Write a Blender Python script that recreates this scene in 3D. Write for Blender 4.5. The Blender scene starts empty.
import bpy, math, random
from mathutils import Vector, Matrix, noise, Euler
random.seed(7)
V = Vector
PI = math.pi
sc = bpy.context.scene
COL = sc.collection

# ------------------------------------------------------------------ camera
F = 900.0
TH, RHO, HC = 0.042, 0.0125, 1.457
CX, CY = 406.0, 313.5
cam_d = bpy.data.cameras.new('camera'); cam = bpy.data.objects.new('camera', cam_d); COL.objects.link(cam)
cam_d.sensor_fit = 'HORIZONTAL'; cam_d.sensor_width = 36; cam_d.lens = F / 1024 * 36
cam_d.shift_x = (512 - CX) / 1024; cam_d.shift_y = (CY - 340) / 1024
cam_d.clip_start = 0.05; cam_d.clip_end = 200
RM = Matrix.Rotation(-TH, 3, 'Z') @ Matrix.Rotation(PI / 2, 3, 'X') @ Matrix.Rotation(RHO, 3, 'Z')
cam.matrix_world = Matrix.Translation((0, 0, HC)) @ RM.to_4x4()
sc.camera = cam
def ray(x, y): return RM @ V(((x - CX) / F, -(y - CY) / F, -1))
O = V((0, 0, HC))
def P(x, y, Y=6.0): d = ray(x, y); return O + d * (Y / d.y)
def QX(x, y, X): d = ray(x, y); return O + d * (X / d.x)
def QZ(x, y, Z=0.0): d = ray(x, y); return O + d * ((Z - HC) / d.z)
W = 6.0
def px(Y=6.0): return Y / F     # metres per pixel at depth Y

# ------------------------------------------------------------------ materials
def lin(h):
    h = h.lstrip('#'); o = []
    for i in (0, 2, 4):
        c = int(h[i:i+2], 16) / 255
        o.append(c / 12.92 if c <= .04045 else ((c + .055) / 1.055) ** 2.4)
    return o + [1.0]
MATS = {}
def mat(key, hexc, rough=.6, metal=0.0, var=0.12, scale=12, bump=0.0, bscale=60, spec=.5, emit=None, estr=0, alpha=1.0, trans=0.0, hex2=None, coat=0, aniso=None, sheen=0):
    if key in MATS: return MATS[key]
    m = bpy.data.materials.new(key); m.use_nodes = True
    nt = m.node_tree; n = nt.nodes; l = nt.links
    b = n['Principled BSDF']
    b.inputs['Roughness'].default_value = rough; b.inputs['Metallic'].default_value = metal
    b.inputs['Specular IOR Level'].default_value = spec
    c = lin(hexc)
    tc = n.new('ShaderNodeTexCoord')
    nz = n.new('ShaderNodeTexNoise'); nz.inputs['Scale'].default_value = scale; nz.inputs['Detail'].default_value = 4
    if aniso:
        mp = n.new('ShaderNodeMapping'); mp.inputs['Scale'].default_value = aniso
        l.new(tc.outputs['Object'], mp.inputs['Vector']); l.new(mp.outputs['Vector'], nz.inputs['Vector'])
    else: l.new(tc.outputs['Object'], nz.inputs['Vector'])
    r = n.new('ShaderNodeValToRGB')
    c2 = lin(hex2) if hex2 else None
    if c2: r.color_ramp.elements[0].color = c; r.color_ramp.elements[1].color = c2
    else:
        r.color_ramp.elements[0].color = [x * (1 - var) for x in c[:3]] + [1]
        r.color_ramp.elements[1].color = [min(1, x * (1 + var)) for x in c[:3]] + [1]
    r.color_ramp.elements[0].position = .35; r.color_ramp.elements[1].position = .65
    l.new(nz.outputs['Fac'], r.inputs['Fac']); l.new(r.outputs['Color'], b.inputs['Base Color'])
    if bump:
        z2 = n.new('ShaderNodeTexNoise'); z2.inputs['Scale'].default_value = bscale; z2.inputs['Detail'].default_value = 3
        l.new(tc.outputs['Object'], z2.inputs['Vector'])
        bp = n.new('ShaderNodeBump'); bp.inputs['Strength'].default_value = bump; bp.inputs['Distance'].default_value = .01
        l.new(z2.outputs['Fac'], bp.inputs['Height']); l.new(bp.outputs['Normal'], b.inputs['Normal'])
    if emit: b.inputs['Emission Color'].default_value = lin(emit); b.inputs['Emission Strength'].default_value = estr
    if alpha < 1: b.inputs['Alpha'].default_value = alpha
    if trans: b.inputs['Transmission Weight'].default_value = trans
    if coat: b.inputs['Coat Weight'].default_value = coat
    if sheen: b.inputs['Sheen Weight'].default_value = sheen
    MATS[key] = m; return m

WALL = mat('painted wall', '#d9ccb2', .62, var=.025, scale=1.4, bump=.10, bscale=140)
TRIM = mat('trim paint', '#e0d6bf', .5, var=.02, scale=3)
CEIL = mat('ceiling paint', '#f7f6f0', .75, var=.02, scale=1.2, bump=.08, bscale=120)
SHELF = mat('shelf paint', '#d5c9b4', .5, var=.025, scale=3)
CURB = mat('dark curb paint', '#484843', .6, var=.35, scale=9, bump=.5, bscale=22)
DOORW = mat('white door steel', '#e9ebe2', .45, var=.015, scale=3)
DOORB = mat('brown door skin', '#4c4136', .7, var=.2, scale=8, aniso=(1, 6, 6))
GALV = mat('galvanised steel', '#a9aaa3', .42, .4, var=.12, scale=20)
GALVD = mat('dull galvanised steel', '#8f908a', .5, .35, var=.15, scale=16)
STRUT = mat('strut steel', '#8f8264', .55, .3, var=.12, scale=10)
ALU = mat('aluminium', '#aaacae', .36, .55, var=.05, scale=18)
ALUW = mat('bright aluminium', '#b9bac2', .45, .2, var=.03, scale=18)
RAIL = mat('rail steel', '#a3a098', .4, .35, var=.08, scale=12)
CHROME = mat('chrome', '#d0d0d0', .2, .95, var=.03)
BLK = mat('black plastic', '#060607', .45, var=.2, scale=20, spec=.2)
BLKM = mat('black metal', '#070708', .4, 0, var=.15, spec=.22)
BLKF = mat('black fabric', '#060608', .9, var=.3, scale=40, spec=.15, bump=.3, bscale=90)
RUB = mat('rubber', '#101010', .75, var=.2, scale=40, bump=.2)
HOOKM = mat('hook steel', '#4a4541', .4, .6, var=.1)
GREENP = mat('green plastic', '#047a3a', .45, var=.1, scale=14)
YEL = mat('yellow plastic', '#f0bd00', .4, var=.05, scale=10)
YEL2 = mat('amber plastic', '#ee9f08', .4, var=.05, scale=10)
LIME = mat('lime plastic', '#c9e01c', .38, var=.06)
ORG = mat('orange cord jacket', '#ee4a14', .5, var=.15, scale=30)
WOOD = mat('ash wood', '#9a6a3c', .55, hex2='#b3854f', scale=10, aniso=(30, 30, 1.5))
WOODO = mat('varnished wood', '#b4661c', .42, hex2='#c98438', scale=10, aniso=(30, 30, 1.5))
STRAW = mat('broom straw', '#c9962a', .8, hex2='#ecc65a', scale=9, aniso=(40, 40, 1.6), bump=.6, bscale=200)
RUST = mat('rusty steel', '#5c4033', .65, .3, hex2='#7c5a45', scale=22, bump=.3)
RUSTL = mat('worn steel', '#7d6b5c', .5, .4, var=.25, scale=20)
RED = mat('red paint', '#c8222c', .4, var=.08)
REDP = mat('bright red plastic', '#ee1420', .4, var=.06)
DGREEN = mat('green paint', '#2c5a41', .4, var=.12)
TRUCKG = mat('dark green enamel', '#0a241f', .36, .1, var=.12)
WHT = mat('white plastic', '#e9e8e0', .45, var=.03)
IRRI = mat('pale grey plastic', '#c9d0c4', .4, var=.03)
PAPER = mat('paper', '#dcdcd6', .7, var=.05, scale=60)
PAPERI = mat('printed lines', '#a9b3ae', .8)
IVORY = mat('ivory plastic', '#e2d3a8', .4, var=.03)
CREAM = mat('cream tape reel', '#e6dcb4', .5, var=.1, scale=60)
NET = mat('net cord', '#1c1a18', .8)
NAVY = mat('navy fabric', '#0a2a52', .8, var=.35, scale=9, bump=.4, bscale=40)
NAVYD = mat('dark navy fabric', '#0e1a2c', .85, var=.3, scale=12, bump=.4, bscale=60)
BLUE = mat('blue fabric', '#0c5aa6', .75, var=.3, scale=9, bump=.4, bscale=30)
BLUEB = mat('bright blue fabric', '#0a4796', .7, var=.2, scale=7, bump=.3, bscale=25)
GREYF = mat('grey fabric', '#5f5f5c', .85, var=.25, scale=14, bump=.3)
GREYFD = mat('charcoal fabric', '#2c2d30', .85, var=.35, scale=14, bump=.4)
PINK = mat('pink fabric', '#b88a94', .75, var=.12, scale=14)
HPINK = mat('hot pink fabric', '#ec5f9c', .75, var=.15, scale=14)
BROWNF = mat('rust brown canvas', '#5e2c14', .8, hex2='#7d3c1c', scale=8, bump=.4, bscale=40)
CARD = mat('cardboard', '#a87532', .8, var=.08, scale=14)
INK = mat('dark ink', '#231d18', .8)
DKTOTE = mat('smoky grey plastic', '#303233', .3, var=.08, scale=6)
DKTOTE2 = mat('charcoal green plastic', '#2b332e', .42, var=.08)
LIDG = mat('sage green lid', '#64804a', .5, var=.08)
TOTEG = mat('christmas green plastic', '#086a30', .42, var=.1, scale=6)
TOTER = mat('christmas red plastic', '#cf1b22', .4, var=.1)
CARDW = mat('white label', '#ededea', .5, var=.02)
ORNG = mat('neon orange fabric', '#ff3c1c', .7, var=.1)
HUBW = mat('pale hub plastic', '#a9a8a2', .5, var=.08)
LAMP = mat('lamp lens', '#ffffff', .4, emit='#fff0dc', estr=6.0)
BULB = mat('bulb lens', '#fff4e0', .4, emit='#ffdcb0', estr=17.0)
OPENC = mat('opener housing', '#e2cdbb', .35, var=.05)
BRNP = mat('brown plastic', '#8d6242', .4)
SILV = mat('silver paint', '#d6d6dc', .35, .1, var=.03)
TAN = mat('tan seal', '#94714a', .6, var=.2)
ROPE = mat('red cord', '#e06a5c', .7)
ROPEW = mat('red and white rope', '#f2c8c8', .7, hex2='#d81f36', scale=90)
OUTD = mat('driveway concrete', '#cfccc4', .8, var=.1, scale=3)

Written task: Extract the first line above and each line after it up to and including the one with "def px(Y=6.0): return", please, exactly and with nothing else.

Finished task:
Write a Blender Python script that recreates this scene in 3D. Write for Blender 4.5. The Blender scene starts empty.
import bpy, math, random
from mathutils import Vector, Matrix, noise, Euler
random.seed(7)
V = Vector
PI = math.pi
sc = bpy.context.scene
COL = sc.collection

# ------------------------------------------------------------------ camera
F = 900.0
TH, RHO, HC = 0.042, 0.0125, 1.457
CX, CY = 406.0, 313.5
cam_d = bpy.data.cameras.new('camera'); cam = bpy.data.objects.new('camera', cam_d); COL.objects.link(cam)
cam_d.sensor_fit = 'HORIZONTAL'; cam_d.sensor_width = 36; cam_d.lens = F / 1024 * 36
cam_d.shift_x = (512 - CX) / 1024; cam_d.shift_y = (CY - 340) / 1024
cam_d.clip_start = 0.05; cam_d.clip_end = 200
RM = Matrix.Rotation(-TH, 3, 'Z') @ Matrix.Rotation(PI / 2, 3, 'X') @ Matrix.Rotation(RHO, 3, 'Z')
cam.matrix_world = Matrix.Translation((0, 0, HC)) @ RM.to_4x4()
sc.camera = cam
def ray(x, y): return RM @ V(((x - CX) / F, -(y - CY) / F, -1))
O = V((0, 0, HC))
def P(x, y, Y=6.0): d = ray(x, y); return O + d * (Y / d.y)
def QX(x, y, X): d = ray(x, y); return O + d * (X / d.x)
def QZ(x, y, Z=0.0): d = ray(x, y); return O + d * ((Z - HC) / d.z)
W = 6.0
def px(Y=6.0): return Y / F     # metres per pixel at depth Y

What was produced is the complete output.